Nesse momento, um sentimento de perda toma conta. Será que a oportunidade de resgatar esse patrimônio se foi junto com os papéis? Será que, sem a prova física, o direito se evaporou?
A resposta, para o alívio de muitos, é: não necessariamente. A ausência do certificado de papel não significa, obrigatoriamente, o fim da linha. O direito de propriedade sobre uma ação pode existir independentemente de sua representação física.
Este artigo é um guia para todos que se encontram nesse limbo: a certeza da posse versus a ausência da prova. Vamos explorar os caminhos e procedimentos que você pode seguir para investigar, localizar e, potencialmente, reaver um patrimônio que você julgava perdido para sempre.
Cautelas vs.
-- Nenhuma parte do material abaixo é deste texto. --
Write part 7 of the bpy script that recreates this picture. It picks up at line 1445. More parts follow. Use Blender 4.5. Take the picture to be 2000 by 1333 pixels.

Ações Escriturais: Entendendo os Dois Mundos
Para iniciar sua investigação, o primeiro passo é compreender que a propriedade de uma ação pode ser representada de duas formas distintas.
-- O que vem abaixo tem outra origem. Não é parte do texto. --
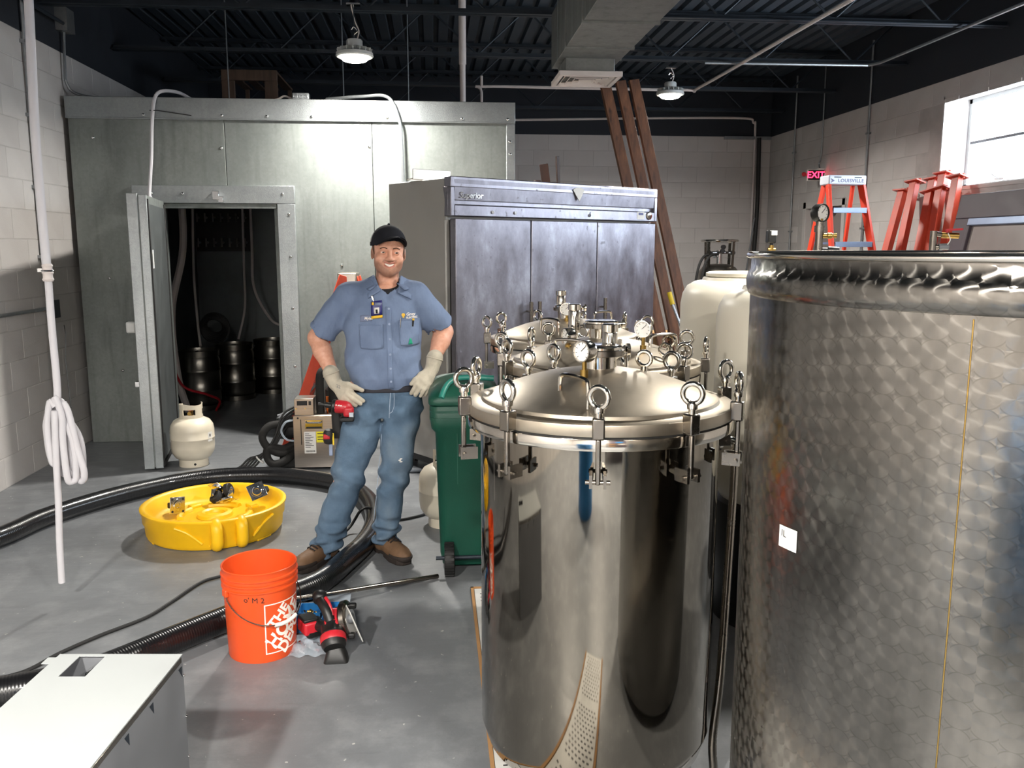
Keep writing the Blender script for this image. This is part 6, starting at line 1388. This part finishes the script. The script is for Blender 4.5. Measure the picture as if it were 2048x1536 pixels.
# ---- jeans
LL = [(.03, -.583, 4.322, .056, .068), (.07, -.575, 4.325, .068, .078), (.11, -.560, 4.330, .078, .084), (.20, -.528, 4.340, .080, .086), (.29, -.497, 4.352, .084, .088), (.42, -.455, 4.368, .084, .090), (.50, -.432, 4.375, .092, .096), (.575, -.412, 4.380, .102, .104), (.68, -.388, 4.390, .106, .112), (.78, -.362, 4.397, .108, .118), (.86, -.345, 4.400, .098, .116)]
RL_ = [(.045, -.264, 4.392, .058, .070), (.08, -.265, 4.390, .064, .078), (.15, -.267, 4.388, .064, .082), (.23, -.252, 4.386, .067, .084), (.31, -.238, 4.384, .071, .086), (.40, -.222, 4.380, .076, .088), (.465, -.210, 4.378, .083, .092), (.56, -.197, 4.382, .087, .100), (.67, -.186, 4.390, .092, .110), (.78, -.172, 4.397, .104, .118), (.86, -.165, 4.400, .096, .116)]
HIP = [(.73, -.268, 4.400, .160, .110), (.78, -.268, 4.400, .197, .122), (.83, -.266, 4.400, .199, .126), (.87, -.256, 4.401, .186, .124), (.90, -.252, 4.402, .181, .120), (.915, -.250, 4.403, .179, .118)]
def folds(P):
    z = P[:, 2]; low = np.clip((.26 - z) / .16, 0, 1); kn = np.exp(-((z - .42) / .10) ** 2); hp_ = np.clip((z - .62) / .12, 0, 1) * np.clip((.90 - z) / .08, 0, 1)
    return low * wr(P, .026, ((18, 25, 85), .3), ((-40, 18, 70), 2.0), ((10, -30, 110), 4.2)) + kn * wr(P, .016, ((30, 10, 55), 1.0), ((-26, 14, 46), 3.0)) + hp_ * wr(P, .014, ((34, 10, 40), .2), ((-38, 0, 36), 1.6)) + wr(P, .005, ((16, 8, 20), 0), ((-12, 22, 26), 2))
def jeans_sdf(P):
    a, b = loftd(P, LL), loftd(P, RL_); d = smin(a, b, .012); d = smin(d, loftd(P, HIP), .025) + folds(P)
    i1 = caps(P, (-.585, 4.32, -.02), (-.572, 4.327, .075), .046, .052); i2 = caps(P, (-.264, 4.39, .0), (-.266, 4.39, .09), .044, .050)
    return np.maximum(np.maximum(d, -i1), -i2)
jeans = netobj('jeans', jeans_sdf, seg_(-.68, -.05, .0068), seg_(4.21, 4.54, .0072), seg_(.015, .925, .0068), 'denim', man, 1)
JB = bvh_of(jeans)
def jd(x, z, off=.002): return drape(x, z, off, JB)
def jline(name, pts, r, m): return obj(name, MB().tube([jd(x, z, r * .4) for x, z in pts], r, 6), m, jeans, world=True)
jline('fly_seam', [(-.222 - .010 * k / 8, .885 - .135 * k / 8) for k in range(9)], .0022, 'thread'); jline('fly_stitch', [(-.205, .885), (-.204, .85), (-.206, .81), (-.215, .785), (-.232, .772)], .0018, 'thread')
jline('inseam', [(-.268 - .006 * k, .71 - .055 * k) for k in range(10)], .0018, 'thread')
for pts in ([(-.415, .885), (-.418, .862), (-.435, .845), (-.455, .840)], [(-.092, .885), (-.090, .862), (-.080, .848)]): jline('pocket_seam', pts, .002, 'thread')
cloth = MB().grid(lambda u_, v_: jd(-.180 + .012 * (u_ - .5) + .006 * math.sin(9 * v_), .522 + .022 * v_, .003), 4, 5); obj('knee_tear', cloth, 'paper_white', jeans, world=True)
belt = netobj('belt', lambda P: np.maximum(np.maximum(loftd(P, [(r_[0], r_[1], r_[2], r_[3] + .006, r_[4] + .006) for r_ in HIP]), -loftd(P, [(r_[0], r_[1], r_[2], r_[3] - .008, r_[4] - .008) for r_ in HIP[:-1]] + [(.99, -.25, 4.403, .17, .11)])), np.maximum(.878 - P[:, 2], P[:, 2] - .912)), seg_(-.46, -.05, .006), seg_(4.26, 4.54, .006), seg_(.865, .925, .005), 'belt_dark', man, 1)
# ---- boots
def boot(name, heel, toe, ank, lift=0.0):
    h, t_ = np.array(heel, float), np.array(toe, float); d = (t_ - h); Ln = np.linalg.norm(d); d /= Ln; nrm = np.array([-d[1], d[0]])
    def loc(P): q = P[:, :2] - h; return np.stack([q @ d, q @ nrm, P[:, 2]], 1)
    def upper(P):
        L = loc(P); e = ell(L, (Ln * .78, 0, .045), (.085, .050, .042)); e = smin(e, ell(L, (Ln * .45, 0, .055), (.10, .044, .050)), .03); e = smin(e, ell(L, (.045, 0, .055), (.055, .042, .060)), .03)
        A = np.array([*ank]); e = smin(e, caps(P, (h[0] + d[0] * .07, h[1] + d[1] * .07, .07), A, .050, .046), .03)
        e = np.maximum(e, .022 - P[:, 2]); return np.maximum(e, P[:, 2] - .15) + wr(P, .0012, ((60, 20, 80), 0), ((-50, 60, 40), 2))
    def sole(P):
        L = loc(P); u = np.clip(L[:, 0] / Ln, 0, 1); w = np.interp(u, [0, .15, .4, .72, .92, 1], [.034, .043, .040, .055, .045, .025]); dd = np.maximum(np.abs(L[:, 1]) - w, np.maximum(-L[:, 0] + .004, L[:, 0] - Ln - .002))
        arch = np.where((u > .25) & (u < .42), .010, 0); return np.maximum(dd, np.maximum(P[:, 2] - .034, arch + .001 - P[:, 2]))
    x0, x1 = min(h[0], t_[0]) - .08, max(h[0], t_[0]) + .08; y0, y1 = min(h[1], t_[1]) - .08, max(h[1], t_[1]) + .08
    b = netobj(name, upper, seg_(x0, x1, .0055), seg_(y0, y1, .0055), seg_(.0, .16, .0055), 'boot_leather', man, 1)
    netobj('sole', sole, seg_(x0, x1, .0055), seg_(y0, y1, .0055), seg_(-.006, .045, .005), 'boot_sole', b, 1)
    netobj('toe_rand', lambda P: np.maximum(upper(P) - .0035, np.maximum(P[:, 2] - .050, Ln * .70 - loc(P)[:, 0])), seg_(x0, x1, .0055), seg_(y0, y1, .0055), seg_(.0, .07, .005), 'boot_sole', b, 1)
    T = bvh_of(b)
    for k in range(4):
        u = .46 + .075 * k
        pts = []
        for s2 in np.linspace(-.028, .028, 7):
            p = h + d * (Ln * u - .02 + (0.012 if s2 > 0 else 0)) + nrm * s2; hit = T.ray_cast(Vector((p[0], p[1], .3)), Vector((0, 0, -1)))
            if hit[0] is not None: pts.append(hit[0] + Vector((0, 0, .003)))
        if len(pts) > 2: obj('lace', MB().tube(pts, .0042, 6), 'lace', b, world=True)
    return b
boot('boot', (-.535, 4.395), (-.690, 4.135), (-.575, 4.335, .13)); boot('boot', (-.315, 4.470), (-.158, 4.205), (-.268, 4.40, .13))
# ---- gloves: palm, four unequal fingers and a thumb, bent over the hips
def glove(name, wrist, cuffdir, knuckles, fingers, thumb, palmw):
    w = np.array(wrist, float); K = [np.array(k, float) for k in knuckles]; cd = np.array(cuffdir, float)
    def fn(P):
        d = caps(P, w, w + cd * .055, .036, .041)
        for k in K: d = smin(d, caps(P, w, k, .024, .0155), .016)
        for f_ in fingers:
            c = [np.array(q, float) for q in f_]; r = [.0125, .0118, .0108, .0098]
            fd_ = np.full(len(P), 9.0)
            for i in range(len(c) - 1): fd_ = np.minimum(fd_, caps(P, c[i], c[i + 1], r[i], r[i + 1]))
            d = smin(d, fd_, .005)
        c = [np.array(q, float) for q in thumb]
        for i in range(len(c) - 1): d = smin(d, caps(P, c[i], c[i + 1], [.018, .0145, .012][i], [.0145, .012, .0105][i]), .008)
        return np.maximum(d, -((P - w) @ cd) * 0 - 9) + wr(P, .0008, ((120, 40, 90), 0), ((-80, 110, 60), 1))
    A = np.array([w, w + cd * .055] + [q for f_ in fingers for q in map(np.array, f_)] + [np.array(q) for q in thumb]); lo, hi = A.min(0) - .055, A.max(0) + .055
    g = netobj(name, fn, seg_(lo[0], hi[0], .0038), seg_(lo[1], hi[1], .0038), seg_(lo[2], hi[2], .0038), 'glove_knit', man, 1)
    c0 = w + cd * .050; obj('cuff_band', MB().torus(c0, cd, .040, .004, 28, 8), 'glove_knit', g, world=True)
    return g
gl = glove('glove', (-.500, 4.335, .925), (-.36, .12, .90), [(-.432, 4.272, .905), (-.440, 4.268, .885), (-.452, 4.268, .868), (-.466, 4.275, .855)],
      [[(-.432, 4.272, .905), (-.402, 4.258, .880), (-.376, 4.262, .858), (-.356, 4.268, .842)], [(-.440, 4.268, .885), (-.414, 4.252, .862), (-.390, 4.256, .843), (-.370, 4.262, .829)],
       [(-.452, 4.268, .868), (-.430, 4.255, .848), (-.410, 4.258, .832), (-.394, 4.264, .820)], [(-.466, 4.275, .855), (-.450, 4.262, .838), (-.436, 4.264, .826), (-.424, 4.268, .818)]],
      [(-.475, 4.300, .925), (-.430, 4.272, .925), (-.392, 4.262, .912), (-.360, 4.262, .898)], .05)
gr_ = glove('glove', (-.012, 4.340, .995), (.25, .14, .92), [(-.072, 4.282, .945), (-.058, 4.278, .930), (-.042, 4.280, .920), (-.030, 4.290, .914)],
      [[(-.072, 4.282, .945), (-.092, 4.268, .920), (-.108, 4.270, .895), (-.120, 4.276, .876)], [(-.058, 4.278, .930), (-.074, 4.264, .904), (-.088, 4.268, .882), (-.098, 4.274, .866)],
       [(-.042, 4.280, .920), (-.054, 4.266, .896), (-.064, 4.270, .876), (-.072, 4.276, .862)], [(-.030, 4.290, .914), (-.038, 4.278, .894), (-.045, 4.280, .878), (-.050, 4.285, .866)]],
      [(-.030, 4.325, .985), (-.068, 4.292, .968), (-.098, 4.275, .945), (-.118, 4.270, .925)], .05)
GB = bvh_of(gl)
for txt, dx, dz, g_, T, cx_, cz_ in (('22', 0, 0, gl, GB, -.478, .915),):
    me = text_mesh(txt, .022, extrude=.0002)
    for v in me.vertices:
        d_ = drape(cx_ + v.co.x, cz_ + v.co.y - .35 * v.co.x, .002, T); v.co = Vector((d_.x, d_.y - v.co.z, d_.z))
    obj('glove_print', me, 'grey_enamel', g_, world=True)
# ---- tools on the man's hip and thigh pocket
t = thing('impact_driver', 'red and black cordless driver hanging at the man\'s hip', 'power tool', (-.455, 4.235, .76))
obj('tool_body', MB().lathe([(0, 0), (.028, 0), (.033, .01), (.033, .055), (.026, .075), (.014, .085), (0, .085)], c=(-.04, 0, .065), d=(1, -.1, -.12), seg=24), 'red_plastic', t)
obj('side_cover', MB().box((.03, -.02, .04), (.05, .045, .05)), 'red_plastic', t, bevel=.012, seg=3); obj('chuck', MB().cyl((-.055, .002, .067), (-.085, .005, .071), .014, seg=14).cyl((-.085, .005, .071), (-.12, .01, .075), .007, seg=10), 'black_plastic', t)
obj('work_light', MB().box((.045, -.044, .028), (.024, .004, .026)), 'chrome', t, bevel=.002); obj('grip', MB().tube(spline([(.0, .0, .05), (.01, .0, .02), (.018, .0, -.005)]), .020, 12), 'black_plastic', t)
obj('battery_foot', MB().box((.02, -.005, .0), (.07, .05, .022)), 'black_plastic', t, bevel=.006); text_on('maker_script', 'Milw', .026, 'white_print', t, face_m((-.012, -.034, .066), (1, -.1, -.12), (.12, 0, 1)), shear=.25, bold=.001)
obj('rear_cap', MB().lathe([(.030, 0), (.034, .004), (.034, .014), (.03, .018)], c=(-.05, .001, .066), d=(1, -.1, -.12), seg=20), 'black_plastic', t)
t = thing('utility_knife', 'red and black utility knife with yellow clip at the man\'s thigh', 'tool', (-.535, 4.275, .60))
obj('handle', MB().lathe([(0, 0), (.022, 0), (.028, .015), (.028, .055), (.020, .07), (0, .072)], c=(0, 0, .03), d=(.08, -.1, 1), seg=16), 'black_rubber', t); obj('inlay', MB().box((-.005, -.026, .068), (.034, .012, .026)), 'red_plastic', t, bevel=.005); obj('clip', MB().box((.026, -.02, .055), (.008, .006, .06)), 'yellow_paint', t, bevel=.002); obj('blade_sleeve', MB().box((.01, 0, .0), (.018, .01, .07)), 'blue_aluminium', t, bevel=.002)
solo('tool_pouch', loft([rrect(.05, .06, .0, .02), rrect(.055, .07, .08, .02), rrect(.06, .07, .17, .02)]), 'black_rubber', 'black tool pouch on the man\'s hip beside the driver', 'pouch').location = (-.497, 4.36, .64)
As Famosas ‘Cautelas’: O Papel Físico
Até algumas décadas atrás, a forma padrão de representar a posse de uma ação era através de um certificado impresso, a “cautela”. Este documento, assinado e carimbado, era o título de propriedade, similar à escritura de um imóvel. É este o papel que a maioria das pessoas procura. Perder uma cautela era, de fato, um grande problema, exigindo procedimentos complexos para emissão de segunda via.
A Modernização: O Surgimento das Ações Escriturais
Com a evolução do sistema financeiro e a informatização, surgiu o sistema de ações escriturais. Neste modelo, a propriedade das ações não é mais representada por um papel, mas sim por um lançamento eletrônico, um registro nos livros da instituição depositária (o banco escriturador). A posse é vinculada ao CPF do titular, e a prova de propriedade é um “Extrato de Posição Acionária” emitido pelo banco.
Muitas ações do BESC, ao longo dos anos, podem ter sido convertidas do sistema de cautelas para o sistema escritural, especialmente as de acionistas que tinham uma relação mais ativa com o banco. A grande vantagem é que, no sistema escritural, não existe um “papel” para ser perdido. O seu direito está registrado eletronicamente. Esta é a principal esperança para quem não encontra os certificados físicos.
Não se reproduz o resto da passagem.